A Theoretical Model of Thermoelectric Transport Properties for Electrons and Phonons

Abstract

A generic theoretical model for five bulk thermoelectric materials (PbTe, Bi2Te3, SnSe, Si0.7Ge0.3, and Mg2Si) has been developed based on the semiclassical model incorporating nonparabolicity, the two-band Kane model, the Hall factor, and the Debye–Callaway model for electrons and phonons.
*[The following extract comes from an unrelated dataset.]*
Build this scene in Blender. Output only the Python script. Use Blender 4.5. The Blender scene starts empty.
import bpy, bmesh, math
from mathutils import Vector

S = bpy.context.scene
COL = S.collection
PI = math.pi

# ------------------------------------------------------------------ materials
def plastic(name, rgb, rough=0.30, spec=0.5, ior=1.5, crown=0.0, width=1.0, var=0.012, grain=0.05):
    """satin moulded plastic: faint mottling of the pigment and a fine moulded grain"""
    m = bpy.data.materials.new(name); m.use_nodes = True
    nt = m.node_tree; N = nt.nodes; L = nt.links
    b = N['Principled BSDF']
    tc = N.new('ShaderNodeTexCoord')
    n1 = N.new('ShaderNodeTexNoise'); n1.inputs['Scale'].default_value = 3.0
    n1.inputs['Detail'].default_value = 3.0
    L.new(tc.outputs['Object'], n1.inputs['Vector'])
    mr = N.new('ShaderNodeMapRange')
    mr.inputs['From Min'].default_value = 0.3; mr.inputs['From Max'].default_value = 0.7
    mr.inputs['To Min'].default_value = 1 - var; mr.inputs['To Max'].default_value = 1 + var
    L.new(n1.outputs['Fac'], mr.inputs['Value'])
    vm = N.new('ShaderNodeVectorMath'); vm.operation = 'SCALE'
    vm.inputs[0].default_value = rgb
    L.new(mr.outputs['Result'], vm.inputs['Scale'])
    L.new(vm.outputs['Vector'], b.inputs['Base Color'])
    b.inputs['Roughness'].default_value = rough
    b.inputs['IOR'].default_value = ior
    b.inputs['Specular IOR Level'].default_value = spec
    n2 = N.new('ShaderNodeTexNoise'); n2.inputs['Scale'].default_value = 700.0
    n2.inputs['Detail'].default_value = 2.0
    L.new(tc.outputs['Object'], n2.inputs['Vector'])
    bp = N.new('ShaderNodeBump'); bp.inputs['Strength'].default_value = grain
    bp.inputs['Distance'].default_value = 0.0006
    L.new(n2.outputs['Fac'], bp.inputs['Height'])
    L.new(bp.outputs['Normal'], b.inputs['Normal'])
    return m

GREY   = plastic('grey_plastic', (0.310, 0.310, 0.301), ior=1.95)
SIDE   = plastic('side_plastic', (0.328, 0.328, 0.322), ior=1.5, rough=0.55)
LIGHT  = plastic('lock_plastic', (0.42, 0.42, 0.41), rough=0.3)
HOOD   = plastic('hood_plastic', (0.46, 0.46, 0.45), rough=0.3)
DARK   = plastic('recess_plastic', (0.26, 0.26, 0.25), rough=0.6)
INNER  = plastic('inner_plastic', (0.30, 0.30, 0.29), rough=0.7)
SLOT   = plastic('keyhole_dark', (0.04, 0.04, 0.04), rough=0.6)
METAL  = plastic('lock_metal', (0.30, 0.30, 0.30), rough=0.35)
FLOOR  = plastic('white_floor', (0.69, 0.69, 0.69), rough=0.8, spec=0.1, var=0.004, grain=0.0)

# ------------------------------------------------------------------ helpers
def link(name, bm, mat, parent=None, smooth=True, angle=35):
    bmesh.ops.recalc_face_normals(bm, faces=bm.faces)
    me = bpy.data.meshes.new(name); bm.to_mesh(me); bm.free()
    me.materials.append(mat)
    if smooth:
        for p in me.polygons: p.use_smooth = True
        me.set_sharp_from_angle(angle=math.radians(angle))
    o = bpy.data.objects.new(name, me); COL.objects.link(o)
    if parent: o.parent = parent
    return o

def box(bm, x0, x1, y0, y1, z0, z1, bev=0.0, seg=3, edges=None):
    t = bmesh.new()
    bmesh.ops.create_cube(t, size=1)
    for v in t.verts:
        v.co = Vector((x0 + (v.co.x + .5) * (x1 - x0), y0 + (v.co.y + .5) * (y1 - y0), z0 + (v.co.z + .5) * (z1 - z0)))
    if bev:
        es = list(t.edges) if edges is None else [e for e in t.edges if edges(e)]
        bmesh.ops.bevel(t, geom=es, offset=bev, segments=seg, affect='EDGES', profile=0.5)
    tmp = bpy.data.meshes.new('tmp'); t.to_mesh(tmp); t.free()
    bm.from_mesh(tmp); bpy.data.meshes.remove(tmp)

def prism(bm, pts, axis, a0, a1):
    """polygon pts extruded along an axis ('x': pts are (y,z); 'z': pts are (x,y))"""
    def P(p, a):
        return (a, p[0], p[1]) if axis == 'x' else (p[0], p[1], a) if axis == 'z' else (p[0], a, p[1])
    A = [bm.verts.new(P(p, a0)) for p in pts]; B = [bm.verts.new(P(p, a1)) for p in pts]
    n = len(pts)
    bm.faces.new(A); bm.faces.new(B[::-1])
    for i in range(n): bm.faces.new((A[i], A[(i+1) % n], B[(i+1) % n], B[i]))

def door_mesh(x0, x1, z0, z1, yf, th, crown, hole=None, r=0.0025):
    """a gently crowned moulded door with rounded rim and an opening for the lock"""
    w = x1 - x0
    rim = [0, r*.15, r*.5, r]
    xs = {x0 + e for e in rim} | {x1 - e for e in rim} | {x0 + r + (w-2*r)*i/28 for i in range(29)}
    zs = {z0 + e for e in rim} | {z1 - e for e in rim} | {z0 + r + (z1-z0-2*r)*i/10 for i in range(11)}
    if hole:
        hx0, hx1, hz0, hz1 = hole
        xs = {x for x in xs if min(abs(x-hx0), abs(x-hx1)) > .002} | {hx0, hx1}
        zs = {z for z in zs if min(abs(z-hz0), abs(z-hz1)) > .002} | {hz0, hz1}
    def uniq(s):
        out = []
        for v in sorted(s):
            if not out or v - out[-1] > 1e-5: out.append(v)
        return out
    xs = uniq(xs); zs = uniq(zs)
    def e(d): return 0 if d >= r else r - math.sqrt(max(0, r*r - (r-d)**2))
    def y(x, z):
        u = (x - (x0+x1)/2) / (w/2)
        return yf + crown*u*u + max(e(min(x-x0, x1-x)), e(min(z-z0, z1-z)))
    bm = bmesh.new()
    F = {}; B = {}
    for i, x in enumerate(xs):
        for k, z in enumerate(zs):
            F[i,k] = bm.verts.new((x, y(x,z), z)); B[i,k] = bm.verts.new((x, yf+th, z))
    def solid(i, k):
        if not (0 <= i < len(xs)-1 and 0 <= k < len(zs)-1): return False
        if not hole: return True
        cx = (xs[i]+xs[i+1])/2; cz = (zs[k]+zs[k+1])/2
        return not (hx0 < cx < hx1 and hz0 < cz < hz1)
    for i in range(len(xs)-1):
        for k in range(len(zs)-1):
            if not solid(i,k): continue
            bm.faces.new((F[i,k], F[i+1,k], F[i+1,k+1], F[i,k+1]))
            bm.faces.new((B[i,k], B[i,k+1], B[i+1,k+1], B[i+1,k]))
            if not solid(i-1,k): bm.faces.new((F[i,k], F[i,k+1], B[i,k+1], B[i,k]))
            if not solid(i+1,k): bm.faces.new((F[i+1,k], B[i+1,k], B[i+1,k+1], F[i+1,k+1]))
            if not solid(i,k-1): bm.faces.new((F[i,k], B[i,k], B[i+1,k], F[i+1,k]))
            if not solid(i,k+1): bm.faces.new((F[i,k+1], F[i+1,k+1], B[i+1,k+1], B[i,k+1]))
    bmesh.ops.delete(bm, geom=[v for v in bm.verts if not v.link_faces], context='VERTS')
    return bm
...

It is used to calculate thermoelectric transport properties, viz. the Seebeck coefficient, electrical conductivity, and electronic and lattice thermal conductivities, in the temperature range from room temperature up to 1200 K. The present model differs from others in the following regards: Firstly, thorough verification of modified electron scattering mechanisms is carried out by comparison with reported experimental data; Secondly, extensive verification of the model is presented, with concomitant agreement between calculations and reported measurements of effective masses, electron and hole concentrations, Seebeck coefficient, electrical conductivity, and electronic and lattice thermal conductivities; Thirdly, the present model provides the Fermi energy as a function of temperature and doping concentration; Fourthly, the velocities of sound are calculated using the Debye model rather than taken from literature. After verification of the present model, we were able to examine the recently attractive material SnSe, indicating a significant improvement in the dimensionless figure of merit.